Bathurst Regional Council general manager David Shirley said council was seeking to recover the costs they spent in defending the matter.
He said that as a Notice of Intention of Appeal had been filed, council were now awaiting the advice of the Supreme Court.
“We are awaiting advice from the courts and will have to wait and see what the grounds of the appeal will be,” he said.
Trackcorp brought the action against council in 2011, claiming a breach of contract in relation to the Drive Bathurst and Sprint Bathurst events that Trackcorp ran on Mount Panorama between 2007 and 2011.
Trackcorp claimed council did not honour an exclusivity clause in its original contract by allowing a rival event, the Festival of Sporting Cars, to run similar events on Mount Panorama, and had failed to enter into good faith negotiations about Trackcorp taking up a five-year option to continue its event.
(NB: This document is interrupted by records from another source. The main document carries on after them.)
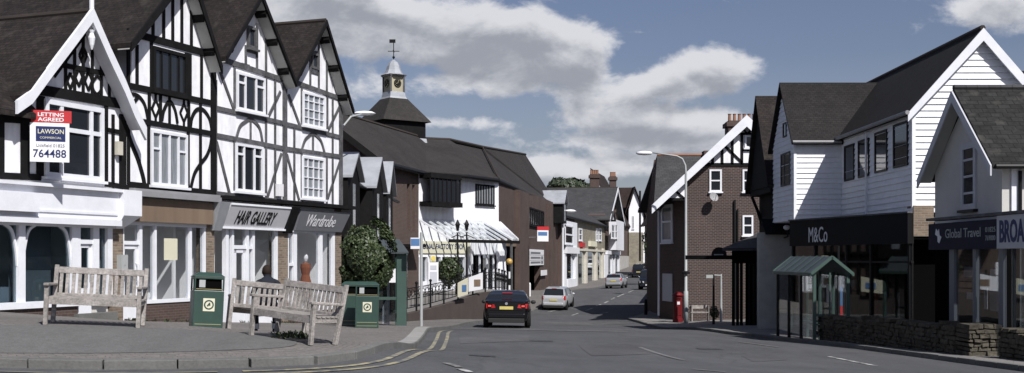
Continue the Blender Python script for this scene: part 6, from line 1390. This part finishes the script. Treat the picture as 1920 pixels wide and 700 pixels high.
obj('seat', MB().box(x0,x1,60.7,61.1,zg__+.42,zg__+.47), 'teak', r); obj('backrest', MB().box(x0,x1,61.12,61.16,zg__+.62,zg__+.80), 'teak', r)
for x in (x0+.05,x1-.1): obj('leg', MB().box(x,x+.06,60.72,61.16,zg__-.05,zg__+.80), 'teak', r)
p = P(1211,590,72); zg__ = H(p.x,p.y); tag(obj('bollard', MB().lathe((p.x,p.y,zg__),[(.10,-.1),(.10,.9),(.07,.95),(.10,1.0),(.03,1.08)],10), 'black_paint'), 'black bollard post in the shade at the side street mouth', 'bollard')
r = thing('traffic_signal', P(1221,445,92), 'dark traffic signal head with a green light in the shade of the street tree', 'traffic signal'); c = P(1221,447,92)
obj('housing', MB().box(c.x-.2,c.x+.2,c.y,c.y+.3,c.z-.55,c.z+.75), 'plastic', r); obj('green_lens', MB().lathe((0,0,0),[(.001,0),(.13,0),(.13,.02)],14), 'signal_green', r).rotation_euler = (R(90),0,0)
for o_ in [x for x in bpy.data.objects if x.name.startswith('green_lens')]: o_.data.transform(Matrix.Translation((0,0,0)));
gl = [x for x in bpy.data.objects if x.name.startswith('green_lens')][0]; gl.data.clear_geometry(); mbl = MB().prism([(math.cos(k*.524)*.13, -.02, -.3+math.sin(k*.524)*.13) for k in range(12)], (0,-.02,0)); gl.data.from_pydata(mbl.v,[],mbl.f); gl.rotation_euler = (0,0,0); gl.location = (c.x-r.location.x,0,c.z-r.location.z)
obj('pole', MB().tube([(c.x,c.y+.15,H(c.x,c.y)),(c.x,c.y+.15,c.z+.8)],.06,8), 'plastic', r)
p = GP(993,556,PAVE); tag(obj('bollard', MB().lathe((p.x,p.y,p.z),[(.09,-.1),(.09,.95),(.05,1.05)],8), 'sign_white'), 'thin white bollard in front of the dark doorway of the brick wing', 'bollard')
# weeds along wall feet and bench legs
rnd = random.Random(4); wd_ = MB()
spots = [(GP(540+rnd.uniform(-25,35),632+rnd.uniform(-2,5),PAVE)) for _ in range(26)]+[F.p(F.u(rnd.uniform(150,630)),rnd.uniform(.02,.15),0) for _ in range(60)]
for s_ in spots:
    z = H(s_.x,s_.y)+PAVE
    for k in range(6):
        a_ = rnd.random()*6.28; l_ = rnd.uniform(.04,.13); d_ = Vector((math.cos(a_),math.sin(a_),1.1)).normalized(); t_ = Vector((-d_.y,d_.x,0)).normalized(); o_ = Vector((s_.x+rnd.uniform(-.06,.06),s_.y+rnd.uniform(-.06,.06),z))
        wd_.add([o_-t_*.012,o_+t_*.012,o_+d_*l_+t_*.01,o_+d_*l_-t_*.01],[(0,1,2,3)])
tag(obj('weeds', wd_, 'leaf', kind='open'), 'small weeds growing at the wall feet and under the benches', 'weeds', kind='stuff')
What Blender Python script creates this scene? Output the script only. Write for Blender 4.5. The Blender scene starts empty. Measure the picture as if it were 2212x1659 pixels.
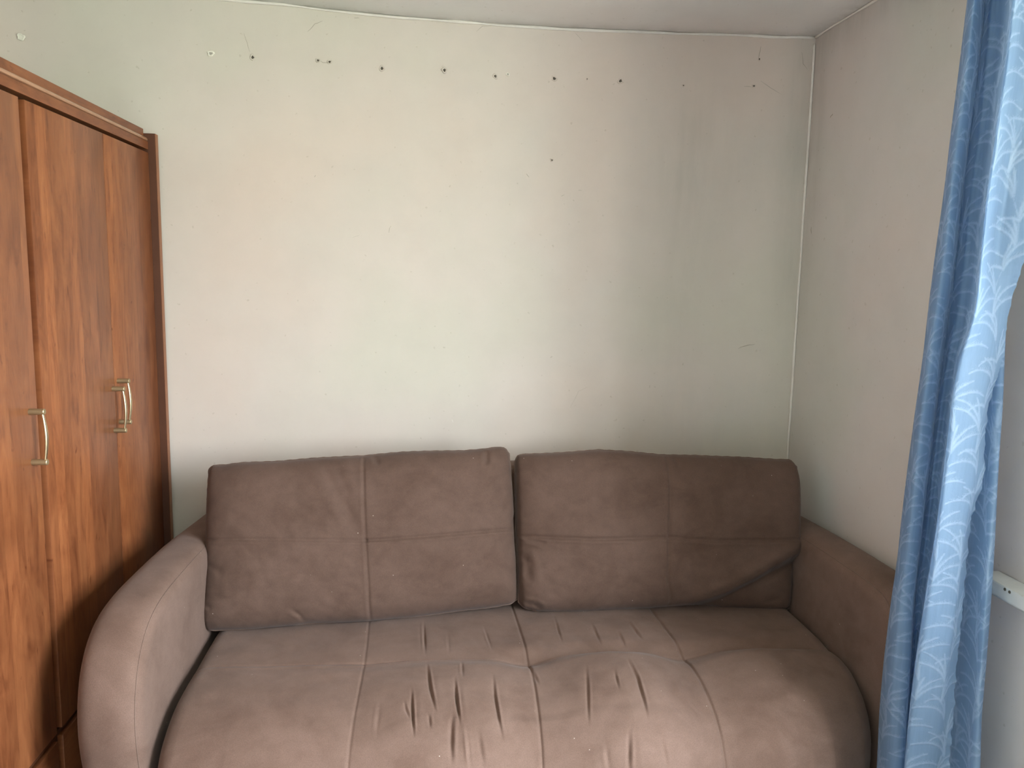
import bpy, bmesh, math, random
import numpy as np
from mathutils import Matrix, Vector
random.seed(4)
rng = np.random.default_rng(7)
SC = bpy.context.scene
COL = SC.collection

# ------------------------------------------------------------------ camera, sky, light, exposure
CAM = np.array([0.0, -2.957, 1.6])
F_PX, PITCH, YAW, ROLL = 1720.6, .1339, .1007, .019
_fw = np.array([math.sin(YAW)*math.cos(PITCH), math.cos(YAW)*math.cos(PITCH), -math.sin(PITCH)])
_rt = np.array([math.cos(YAW), -math.sin(YAW), 0.0])
_up = np.cross(_rt, _fw)
_c, _s = math.cos(ROLL), math.sin(ROLL)
CX = _c*_rt + _s*_up
CY = -_s*_rt + _c*_up
cam_data = bpy.data.cameras.new('camera')
cam_data.sensor_width = 36.0
cam_data.lens = 36.0*F_PX/2212.0
cam_data.clip_start = .02
cam = bpy.data.objects.new('camera', cam_data)
M = Matrix.Identity(4)
for i in range(3):
    M[i][0], M[i][1], M[i][2], M[i][3] = CX[i], CY[i], -_fw[i], CAM[i]
cam.matrix_world = M
COL.objects.link(cam)
SC.camera = cam

vs = SC.view_settings
vs.view_transform = 'Standard'
vs.look = 'None'
vs.gamma = 1.0
vs.use_curve_mapping = False
vs.exposure = 1.3

world = bpy.data.worlds.new('overcast_daylight')
SC.world = world
world.use_nodes = True
wn = world.node_tree.nodes
wl = world.node_tree.links
wn.clear()
w_out = wn.new('ShaderNodeOutputWorld')
w_bg = wn.new('ShaderNodeBackground')
w_bg.inputs['Strength'].default_value = 22.5
w_tc = wn.new('ShaderNodeTexCoord')
w_sep = wn.new('ShaderNodeSeparateXYZ')
w_ramp = wn.new('ShaderNodeValToRGB')      # leafy ground below the horizon, overcast sky above it
w_map = wn.new('ShaderNodeMapRange')
w_map.inputs['From Min'].default_value = -1
w_map.inputs['From Max'].default_value = 1
cr = w_ramp.color_ramp
cr.elements[0].position = .0
cr.elements[0].color = (.42, .44, .36, 1)
cr.elements[1].position = 1
cr.elements[1].color = (1.15, 1.27, 1.45, 1)
e = cr.elements.new(.47); e.color = (.57, .585, .50, 1)
e = cr.elements.new(.55); e.color = (.86, .90, .96, 1)
e = cr.elements.new(.75); e.color = (1.12, 1.2, 1.32, 1)
wl.new(w_tc.outputs['Generated'], w_sep.inputs[0])
wl.new(w_sep.outputs['Z'], w_map.inputs['Value'])
wl.new(w_map.outputs[0], w_ramp.inputs[0])
wl.new(w_ramp.outputs[0], w_bg.inputs['Color'])
wl.new(w_bg.outputs[0], w_out.inputs[0])

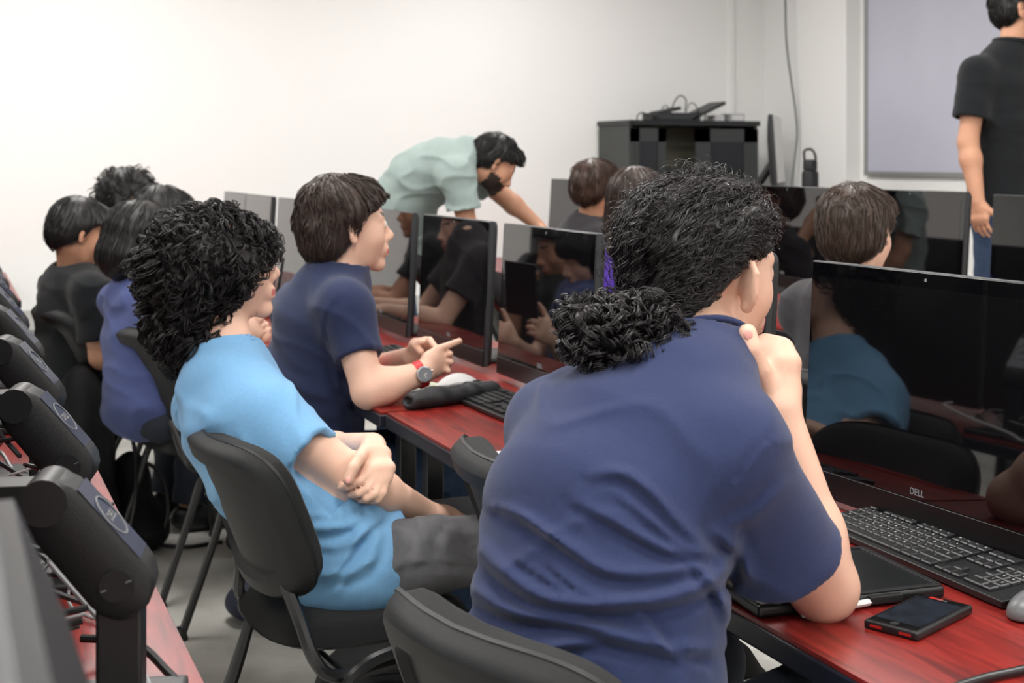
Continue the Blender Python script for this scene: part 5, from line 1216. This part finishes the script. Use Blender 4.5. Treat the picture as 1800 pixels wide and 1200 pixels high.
# ------------------------------------------------------------------ teacher's desk, its computer and bottle
PZ0 = .24
t = thing('teacher_desk', 'dark desk in the corner carrying the bottle and the side-on computer', 'desk', (3.95+.14, 6.2, PZ0)); 
obj('desktop', MB().box((0, 0, .73), (.6, 1.2, .76)).mesh('d', bevel=.003), M_EDGE, t)
for xx in (.03, .53):
    for yy in (.04, 1.12): obj('leg', MB().box((xx, yy, 0), (xx+.04, yy+.04, .73)).mesh('l'), M_METAL, t)
TDZ = PZ0+.76
bt = P(1424, 335, 7.85); t = thing('water_bottle', 'matte black steel water bottle with looped carry lid', 'bottle', (bt[0], bt[1], TDZ))
zz = CAMH-(300-HOR)/FPX*7.85-TDZ
obj('flask', MB().lathe([(.030, 0), (.046, .004), (.047, .02), (.047, zz-.015), (.040, zz), (.030, zz+.004)], 28).mesh('fl'), mat('matte black steel', (24, 25, 27), .5), t)
obj('lid', MB().lathe([(.040, zz+.004), (.040, zz+.05), (.036, zz+.06), (.02, zz+.064)], 24).mesh('lid'), M_BLACK, t)
obj('loop', MB().tube(spline([(-.036, 0, zz+.05), (-.040, 0, zz+.105), (-.02, 0, zz+.120), (.012, 0, zz+.118), (.034, 0, zz+.088), (.037, 0, zz+.05)], 6), .007, 8).mesh('lp'), M_BLACK, t)
# side-on computer: screen looks right (+X)
sp_ = P(1374, 270, 7.4); t = thing('desktop_computer', 'computer seen from its edge beside the hanging cable, on the corner desk', 'computer', (sp_[0], sp_[1], TDZ), rz=math.radians(180-33.2-4))
z0 = CAMH+(280-203)/FPX*7.4-MH-TDZ
for k, (me, m_) in PROTO.items():
    o = obj(k, me, None, t); o.matrix_local = Matrix.Translation((0, 0, z0))@Matrix.Rotation(math.radians(4), 4, 'Y')
lb = obj('stand_base', MB().box((.05, -.1, 0), (.28, .1, .015)).mesh('sb', bevel=.004), M_BLACK, t); obj('stand_arm', MB().tube([(.22, 0, .015), (.21, 0, z0*.3+.02), (.04, 0, z0+.16)], .022, 10).mesh('sa'), M_BLACK2, t)
# small device on top of monitor, blue object
# ------------------------------------------------------------------ cables on the left desks
def cab(label, pts, r, m, nm='cable'): return obj(nm, MB().tube(spline(pts, 8), r, 8).mesh('cb'), m, None, label=label, category='cable')
MG = mat('light grey cable', (150, 150, 152), .45); MK = mat('black cable sheath', (26, 27, 29), .4)
z = TZ
cab('pale grey cable curving down beside the nearest monitor stand', [(.12, 1.78, z+.10), (.19, 1.55, z+.05), (.205, 1.50, z+.02), (.212, 1.44, z+.006), (.222, 1.36, z+.006), (.225, 1.25, z+.006)], .0035, MG)
cab('thick black cable looping right of the nearest monitor stand', [(.15, 1.70, z+.03), (.205, 1.66, z+.03), (.235, 1.60, z+.012), (.250, 1.52, z+.007), (.245, 1.42, z+.007), (.235, 1.32, z+.007)], .005, MK)
cab('black cable looping beside the second monitor stand', [(.14, 2.25, z+.05), (.19, 2.22, z+.045), (.225, 2.12, z+.02), (.228, 2.04, z+.008), (.20, 1.95, z+.008)], .0055, MK)
cab('light grey cable looping beside the second monitor stand', [(.14, 2.27, z+.06), (.20, 2.24, z+.055), (.24, 2.12, z+.02), (.25, 2.00, z+.008), (.245, 1.90, z+.006), (.232, 1.86, z+.006)], .0045, MG)
cab('white cable zigzagging near the third monitor stand', [(.17, 2.90, z+.06), (.215, 2.88, z+.055), (.235, 2.78, z+.04), (.215, 2.66, z+.02), (.232, 2.6, z+.01), (.245, 2.5, z+.006), (.25, 2.36, z+.006)], .0035, M_WHITE)
cab('dark grey cable beside the white zigzag cable', [(.16, 2.82, z+.04), (.22, 2.70, z+.02), (.24, 2.62, z+.008), (.225, 2.50, z+.007), (.2, 2.45, z+.007)], .004, MK)
cab('short black looped cable end on the third desk', [(.20, 2.40, z+.03), (.24, 2.38, z+.03), (.252, 2.32, z+.02), (.245, 2.26, z+.007)], .006, MK)
for k in range(4):
    yy = 1.62+.035*k
    cab(['uppermost black cable crossing behind the nearest stand', 'thin grey cable crossing behind the nearest stand', 'thick black cable plugged into the nearest stand', 'thin black cable low behind the nearest stand'][k], [(-.02, yy-.12, z+.02+.0*k), (.04, yy-.06, z+.05-.01*k), (.10, yy, z+.08-.018*k), (.15, yy+.0, z+.09-.018*k)], [.004, .002, .0045, .0022][k], MG if k == 1 else MK)
rr = random.Random(5)
for i, (yc, n_) in enumerate(((2.05, 9), (2.65, 7), (3.4, 7), (4.2, 7), (5.0, 8), (5.8, 8), (6.6, 7))):
    t = thing('cable_tangle', ['tangle of black cables under the second monitor arm', 'tangle of black cables under the third monitor arm', 'tangle of black cables under the fourth monitor arm', 'tangle of cables halfway along the left desks', 'tangle of cables on the left desks near the back wall', 'tall tangle of cables against the back wall side of the left desks', 'farthest tangle of cables on the left desks'][i], 'cables', (.15, yc, z))
    for k in range(n_):
        pts_ = [np.array([rr.uniform(-.16, .05), rr.uniform(-.25, .25), rr.uniform(.01, .07 if i < 3 else .12)])]
        for q in range(5): pts_.append(np.clip(pts_[-1]+np.array([rr.uniform(-.09, .09), rr.uniform(-.12, .12), rr.uniform(-.04, .045)]), [-.2, -.3, .008], [.06, .3, .13]))
        obj('cable', MB().tube(spline(pts_, 6), rr.choice([.0022, .003, .004]), 6).mesh('c'), rr.choice([MK, MK, MK, MG]), t)
t = thing('power_adapter', 'black power adapter box on the left desk beside cables', 'adapter', (.04, 1.86, z+.001), rz=.1); obj('housing', MB().box((-.09, -.05, 0), (.09, .05, .035)).mesh('h', bevel=.006), M_BLACK, t); obj('label_plate', MB().box((-.05, -.03, .0352), (.05, .03, .0356)).mesh('l'), M_BLACK2, t)
t = thing('flat_case', 'grey flat case lying on the nearest left desk', 'case', (.09, 1.33, z+.001), rz=.05); obj('lid', MB().box((-.12, -.09, .012), (.06, .09, .024)).mesh('h', bevel=.004), mat('dull green grey plastic', (72, 78, 74), .6), t); obj('tray', MB().box((-.12, -.09, 0), (.06, .09, .0118)).mesh('h', bevel=.003), M_GREY, t)
# ------------------------------------------------------------------ bags on the floor
def bag(label, c, prims, m, straps=(), nm='backpack', cat='bag', cut=0.):
    t = thing(nm, label, cat, (c[0], c[1], 0)); c = np.array([c[0], c[1], 0.]); F = Field(c-.42, c+.42+[0, 0, .25], .009)
    for p_ in prims: F.add((lambda q: (q[0], q[1], q[2]))(fr(p_, np.eye(3), c)), .06)
    F.disp(lambda p: .014*noise3(p, 22, 3, 3), .05); F.cut(lambda p: .004-p[:, 2]); V, Q = F.surf(2); obj('sack', mesh_np('sack', V-c, Q), m, t)
    for s_ in straps: obj('strap', MB().tube(spline(s_, 8), [.007]*((len(s_)-1)*8+1), 6).mesh('s'), M_BLACK, t)
    return t
NY = mat('black bag nylon', (18, 19, 21), .7, .3, bump=(200, .4))
q = PZ(190, 860, 0)
bag('tall black backpack standing under the left desks', (.43, 4.95), [ellipsoid((0, 0, .32), (.11, .16, .32)), ellipsoid((.02, -.10, .16), (.11, .14, .16))], NY, [[(.09, -.05, .55), (.16, -.12, .40), (.16, -.2, .22), (.12, -.22, .05)]])
bag('black bag with hanging straps slumped beside the left desks', (.60, 4.98), [ellipsoid((0, .0, .15), (.08, .14, .17)), ellipsoid((.04, -.06, .07), (.08, .12, .08))], NY, [[(.0, .0, .31), (.09, -.06, .26), (.11, -.12, .14), (.08, -.14, .04)], [(.08, -.1, .02), (.18, -.12, .008), (.30, -.1, .008)]])
bag('dark blue and black bag on the floor behind the light blue shirt\'s chair', (.84, 4.02), [ellipsoid((0, 0, .055), (.085, .09, .065))], mat('navy nylon', (30, 36, 58), .7, bump=(200, .3)), nm='pouch_bag')
bag('large black backpack lying under the light blue shirt\'s chair', (.97, 3.05), [ellipsoid((0, 0, .12), (.20, .20, .14)), ellipsoid((.14, -.05, .09), (.14, .16, .10))], NY, [[(-.12, -.12, .22), (0, -.2, .24), (.12, -.2, .2), (.2, -.14, .1)], [(.02, -.2, .02), (.05, -.22, .14), (.06, -.12, .24)]])
for i, (x_, y_) in enumerate(((1.02, 2.75),)):
    cab('thin black cable lying on the floor under the desks', [(x_-.1, y_-.1, .005), (x_, y_+.05, .005), (x_+.12, y_+.02, .03), (x_+.2, y_+.2, .2), (x_+.22, y_+.25, .5)], .004, MK)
Trackcorp also sought to recoup the track hire fees it had paid for five events between 2007 and 2011 – to the tune of about $250,000 a year – on the basis that council was not lawfully entitled to charge those fees.
But in his 48-page judgment, Judge Darke found “Trackcorp has failed to establish any of its claims to relief” and ordered that costs be awarded to council – with the bill likely to top $1 million.